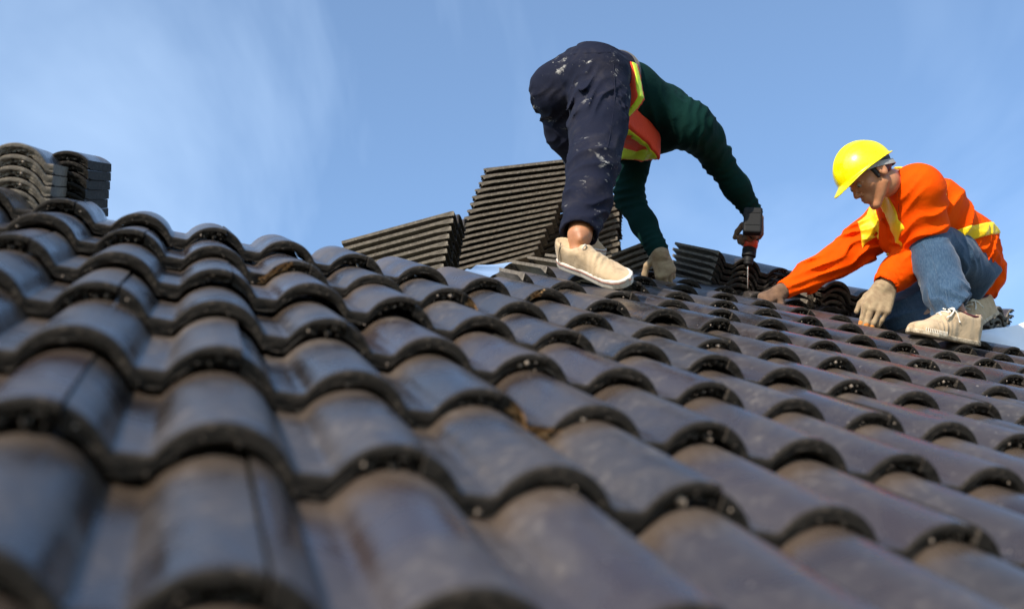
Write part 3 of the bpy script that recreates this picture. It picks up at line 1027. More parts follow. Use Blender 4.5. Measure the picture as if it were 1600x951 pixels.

---

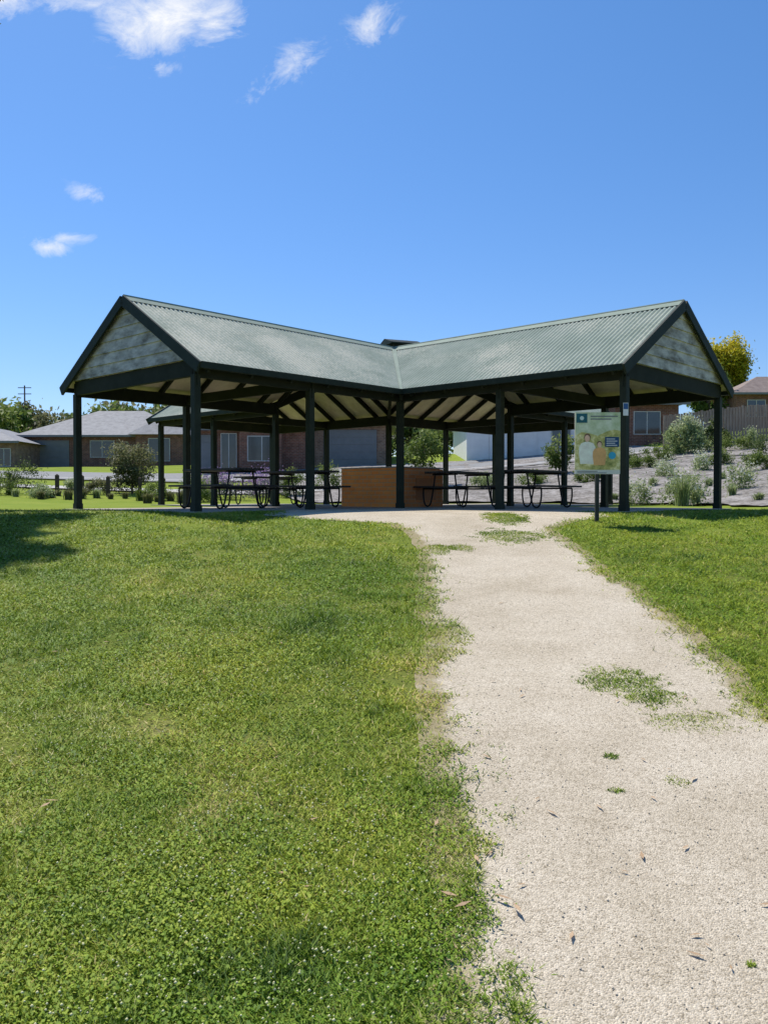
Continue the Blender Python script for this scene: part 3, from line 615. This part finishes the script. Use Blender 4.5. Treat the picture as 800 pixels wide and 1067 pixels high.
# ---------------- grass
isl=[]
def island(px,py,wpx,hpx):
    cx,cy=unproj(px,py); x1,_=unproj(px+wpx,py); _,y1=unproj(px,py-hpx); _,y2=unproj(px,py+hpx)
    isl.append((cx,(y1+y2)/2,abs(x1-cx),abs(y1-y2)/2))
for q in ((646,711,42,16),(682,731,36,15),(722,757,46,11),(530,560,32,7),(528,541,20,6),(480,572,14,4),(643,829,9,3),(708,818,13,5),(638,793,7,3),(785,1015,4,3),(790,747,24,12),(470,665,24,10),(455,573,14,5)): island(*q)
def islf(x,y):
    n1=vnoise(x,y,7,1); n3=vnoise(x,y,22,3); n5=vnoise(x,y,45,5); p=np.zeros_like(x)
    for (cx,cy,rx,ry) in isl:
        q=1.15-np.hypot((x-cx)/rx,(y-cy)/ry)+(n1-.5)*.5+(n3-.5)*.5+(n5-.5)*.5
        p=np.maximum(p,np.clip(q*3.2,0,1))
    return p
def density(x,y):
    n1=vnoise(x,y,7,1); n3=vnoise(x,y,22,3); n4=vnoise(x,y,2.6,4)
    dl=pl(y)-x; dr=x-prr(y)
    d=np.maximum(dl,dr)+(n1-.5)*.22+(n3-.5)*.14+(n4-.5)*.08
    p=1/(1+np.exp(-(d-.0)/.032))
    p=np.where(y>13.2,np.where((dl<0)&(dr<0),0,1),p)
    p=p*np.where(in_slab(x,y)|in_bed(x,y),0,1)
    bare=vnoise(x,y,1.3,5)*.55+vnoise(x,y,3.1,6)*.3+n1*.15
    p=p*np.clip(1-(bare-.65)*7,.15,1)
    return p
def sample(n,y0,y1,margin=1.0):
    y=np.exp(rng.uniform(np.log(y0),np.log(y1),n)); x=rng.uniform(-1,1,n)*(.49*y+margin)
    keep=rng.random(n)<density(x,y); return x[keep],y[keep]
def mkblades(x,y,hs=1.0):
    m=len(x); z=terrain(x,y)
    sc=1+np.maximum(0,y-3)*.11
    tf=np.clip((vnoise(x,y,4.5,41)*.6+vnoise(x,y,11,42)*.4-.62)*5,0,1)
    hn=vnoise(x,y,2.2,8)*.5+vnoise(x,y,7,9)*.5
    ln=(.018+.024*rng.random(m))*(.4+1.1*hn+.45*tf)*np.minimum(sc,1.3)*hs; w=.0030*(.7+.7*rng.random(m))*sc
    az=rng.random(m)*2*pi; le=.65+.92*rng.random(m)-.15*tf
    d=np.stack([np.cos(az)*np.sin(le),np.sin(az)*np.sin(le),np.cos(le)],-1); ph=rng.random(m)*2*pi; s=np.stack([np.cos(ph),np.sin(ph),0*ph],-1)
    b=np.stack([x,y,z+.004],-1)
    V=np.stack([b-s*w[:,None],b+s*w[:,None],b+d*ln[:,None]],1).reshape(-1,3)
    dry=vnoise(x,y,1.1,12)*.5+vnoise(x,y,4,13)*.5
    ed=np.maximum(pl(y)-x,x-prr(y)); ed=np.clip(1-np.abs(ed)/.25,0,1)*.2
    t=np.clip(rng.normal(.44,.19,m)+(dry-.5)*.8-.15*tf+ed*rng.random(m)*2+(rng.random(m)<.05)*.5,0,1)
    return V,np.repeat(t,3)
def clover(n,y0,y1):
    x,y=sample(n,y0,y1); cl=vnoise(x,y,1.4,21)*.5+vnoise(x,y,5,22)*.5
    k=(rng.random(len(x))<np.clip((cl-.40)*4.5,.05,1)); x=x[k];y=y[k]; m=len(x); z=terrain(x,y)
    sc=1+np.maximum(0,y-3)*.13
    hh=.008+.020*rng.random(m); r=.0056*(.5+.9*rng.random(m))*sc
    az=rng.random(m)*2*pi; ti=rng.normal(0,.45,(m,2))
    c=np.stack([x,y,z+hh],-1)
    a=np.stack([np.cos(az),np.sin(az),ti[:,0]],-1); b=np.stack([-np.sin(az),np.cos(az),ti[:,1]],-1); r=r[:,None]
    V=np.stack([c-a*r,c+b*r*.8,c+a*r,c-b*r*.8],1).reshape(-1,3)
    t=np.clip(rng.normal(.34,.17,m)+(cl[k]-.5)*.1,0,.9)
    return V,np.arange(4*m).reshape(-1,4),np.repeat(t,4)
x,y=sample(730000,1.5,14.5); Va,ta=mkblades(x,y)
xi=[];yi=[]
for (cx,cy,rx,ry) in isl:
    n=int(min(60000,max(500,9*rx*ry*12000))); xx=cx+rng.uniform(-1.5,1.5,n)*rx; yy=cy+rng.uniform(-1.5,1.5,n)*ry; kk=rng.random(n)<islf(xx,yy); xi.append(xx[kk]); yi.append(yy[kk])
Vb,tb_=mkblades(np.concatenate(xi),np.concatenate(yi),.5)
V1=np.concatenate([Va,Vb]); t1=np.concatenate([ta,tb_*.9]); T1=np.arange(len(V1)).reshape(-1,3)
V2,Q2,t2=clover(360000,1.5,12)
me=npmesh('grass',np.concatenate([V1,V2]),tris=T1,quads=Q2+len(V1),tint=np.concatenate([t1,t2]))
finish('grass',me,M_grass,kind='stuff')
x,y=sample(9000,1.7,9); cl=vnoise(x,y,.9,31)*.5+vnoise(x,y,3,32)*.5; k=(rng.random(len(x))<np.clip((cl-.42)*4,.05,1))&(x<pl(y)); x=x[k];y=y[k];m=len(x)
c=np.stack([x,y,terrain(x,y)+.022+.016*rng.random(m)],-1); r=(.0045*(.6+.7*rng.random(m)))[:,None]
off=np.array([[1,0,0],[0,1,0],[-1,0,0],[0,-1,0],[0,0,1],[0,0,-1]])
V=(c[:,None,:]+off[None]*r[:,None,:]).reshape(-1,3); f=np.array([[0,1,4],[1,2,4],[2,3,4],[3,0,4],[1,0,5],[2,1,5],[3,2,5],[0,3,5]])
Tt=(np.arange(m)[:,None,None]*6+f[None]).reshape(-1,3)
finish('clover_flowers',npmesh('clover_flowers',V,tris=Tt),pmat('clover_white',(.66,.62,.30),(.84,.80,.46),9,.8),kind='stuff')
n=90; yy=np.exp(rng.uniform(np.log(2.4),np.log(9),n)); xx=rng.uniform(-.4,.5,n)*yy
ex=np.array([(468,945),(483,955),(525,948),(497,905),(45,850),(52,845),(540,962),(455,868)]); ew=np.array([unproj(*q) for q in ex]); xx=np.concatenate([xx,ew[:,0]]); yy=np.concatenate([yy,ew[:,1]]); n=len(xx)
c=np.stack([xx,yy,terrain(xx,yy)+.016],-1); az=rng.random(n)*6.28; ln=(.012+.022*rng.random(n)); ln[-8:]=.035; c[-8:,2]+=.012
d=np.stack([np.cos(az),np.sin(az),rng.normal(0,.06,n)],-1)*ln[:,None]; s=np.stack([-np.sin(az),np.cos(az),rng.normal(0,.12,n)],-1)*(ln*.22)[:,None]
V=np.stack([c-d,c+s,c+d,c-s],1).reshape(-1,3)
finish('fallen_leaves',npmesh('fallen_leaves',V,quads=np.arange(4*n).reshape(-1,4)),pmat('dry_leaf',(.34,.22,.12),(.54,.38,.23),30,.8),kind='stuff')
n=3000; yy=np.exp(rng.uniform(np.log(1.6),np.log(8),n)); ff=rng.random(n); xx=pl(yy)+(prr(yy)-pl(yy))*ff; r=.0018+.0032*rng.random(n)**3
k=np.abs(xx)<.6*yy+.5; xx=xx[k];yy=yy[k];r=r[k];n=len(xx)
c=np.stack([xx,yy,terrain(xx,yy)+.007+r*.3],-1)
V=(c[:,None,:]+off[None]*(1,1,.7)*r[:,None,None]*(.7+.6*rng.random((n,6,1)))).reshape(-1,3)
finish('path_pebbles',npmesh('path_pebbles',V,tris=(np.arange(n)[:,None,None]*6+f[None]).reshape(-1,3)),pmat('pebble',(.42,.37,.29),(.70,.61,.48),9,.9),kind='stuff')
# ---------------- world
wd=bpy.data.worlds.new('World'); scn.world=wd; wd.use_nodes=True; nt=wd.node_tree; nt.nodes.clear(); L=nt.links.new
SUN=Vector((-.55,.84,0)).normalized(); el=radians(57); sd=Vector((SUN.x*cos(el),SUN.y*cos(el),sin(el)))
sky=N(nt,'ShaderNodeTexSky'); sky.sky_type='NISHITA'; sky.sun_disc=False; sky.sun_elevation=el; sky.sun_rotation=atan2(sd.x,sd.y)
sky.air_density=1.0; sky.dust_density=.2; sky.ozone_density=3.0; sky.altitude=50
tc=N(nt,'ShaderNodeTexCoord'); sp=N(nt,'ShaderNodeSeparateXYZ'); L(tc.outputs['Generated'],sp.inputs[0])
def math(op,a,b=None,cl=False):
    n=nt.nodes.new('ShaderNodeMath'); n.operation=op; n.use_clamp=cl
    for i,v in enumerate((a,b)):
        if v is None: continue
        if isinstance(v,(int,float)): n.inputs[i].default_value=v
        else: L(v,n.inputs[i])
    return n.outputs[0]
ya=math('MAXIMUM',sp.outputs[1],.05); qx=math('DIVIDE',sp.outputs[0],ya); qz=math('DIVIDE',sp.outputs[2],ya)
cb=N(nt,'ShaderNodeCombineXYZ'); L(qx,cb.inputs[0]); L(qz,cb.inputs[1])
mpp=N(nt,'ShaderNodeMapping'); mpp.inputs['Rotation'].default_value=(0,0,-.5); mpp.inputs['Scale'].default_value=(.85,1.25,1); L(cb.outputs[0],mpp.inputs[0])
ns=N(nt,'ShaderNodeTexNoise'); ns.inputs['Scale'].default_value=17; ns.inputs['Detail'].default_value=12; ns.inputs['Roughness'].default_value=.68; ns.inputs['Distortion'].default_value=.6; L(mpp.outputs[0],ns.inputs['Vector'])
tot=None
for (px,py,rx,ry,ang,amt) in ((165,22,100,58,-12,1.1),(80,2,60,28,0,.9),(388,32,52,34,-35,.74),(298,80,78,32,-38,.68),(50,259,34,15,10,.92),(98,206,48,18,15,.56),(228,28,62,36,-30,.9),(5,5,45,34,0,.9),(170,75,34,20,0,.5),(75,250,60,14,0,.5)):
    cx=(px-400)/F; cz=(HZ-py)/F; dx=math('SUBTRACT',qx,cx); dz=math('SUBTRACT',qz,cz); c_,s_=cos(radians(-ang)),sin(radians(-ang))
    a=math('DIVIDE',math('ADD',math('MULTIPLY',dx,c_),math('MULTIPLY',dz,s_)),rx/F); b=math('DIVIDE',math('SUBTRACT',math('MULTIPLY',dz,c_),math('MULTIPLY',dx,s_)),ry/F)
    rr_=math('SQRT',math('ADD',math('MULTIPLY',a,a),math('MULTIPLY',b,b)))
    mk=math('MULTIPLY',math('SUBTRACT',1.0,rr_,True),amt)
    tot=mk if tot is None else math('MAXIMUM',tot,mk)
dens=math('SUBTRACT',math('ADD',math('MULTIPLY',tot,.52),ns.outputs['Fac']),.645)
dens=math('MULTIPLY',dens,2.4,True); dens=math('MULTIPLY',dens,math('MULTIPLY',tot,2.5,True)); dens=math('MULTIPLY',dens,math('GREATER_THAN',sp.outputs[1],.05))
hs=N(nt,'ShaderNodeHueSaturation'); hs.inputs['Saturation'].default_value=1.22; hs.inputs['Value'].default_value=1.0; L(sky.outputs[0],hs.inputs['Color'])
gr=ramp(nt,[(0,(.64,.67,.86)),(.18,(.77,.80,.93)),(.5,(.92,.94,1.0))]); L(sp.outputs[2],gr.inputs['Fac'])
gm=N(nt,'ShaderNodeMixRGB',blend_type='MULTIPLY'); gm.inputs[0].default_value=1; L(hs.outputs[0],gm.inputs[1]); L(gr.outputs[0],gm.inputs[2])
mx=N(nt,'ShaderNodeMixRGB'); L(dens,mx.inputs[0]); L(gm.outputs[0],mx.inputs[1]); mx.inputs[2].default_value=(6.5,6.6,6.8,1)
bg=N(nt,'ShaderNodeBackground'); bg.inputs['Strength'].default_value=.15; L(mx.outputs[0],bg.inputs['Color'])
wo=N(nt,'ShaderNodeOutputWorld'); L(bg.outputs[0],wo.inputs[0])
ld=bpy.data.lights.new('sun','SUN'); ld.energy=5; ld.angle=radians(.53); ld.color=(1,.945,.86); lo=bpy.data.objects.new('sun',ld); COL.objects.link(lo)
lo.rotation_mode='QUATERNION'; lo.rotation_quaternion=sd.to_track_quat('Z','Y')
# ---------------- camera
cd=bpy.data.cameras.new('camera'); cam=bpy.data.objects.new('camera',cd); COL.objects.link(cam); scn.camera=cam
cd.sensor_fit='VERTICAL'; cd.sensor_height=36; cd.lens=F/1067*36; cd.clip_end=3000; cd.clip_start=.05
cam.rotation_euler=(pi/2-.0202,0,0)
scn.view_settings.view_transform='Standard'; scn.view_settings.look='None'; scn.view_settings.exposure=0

(THE PROBLEM): Your answer should be a single number: the count of lines in the data that include the word "script".

(SOLUTION BELOW): 2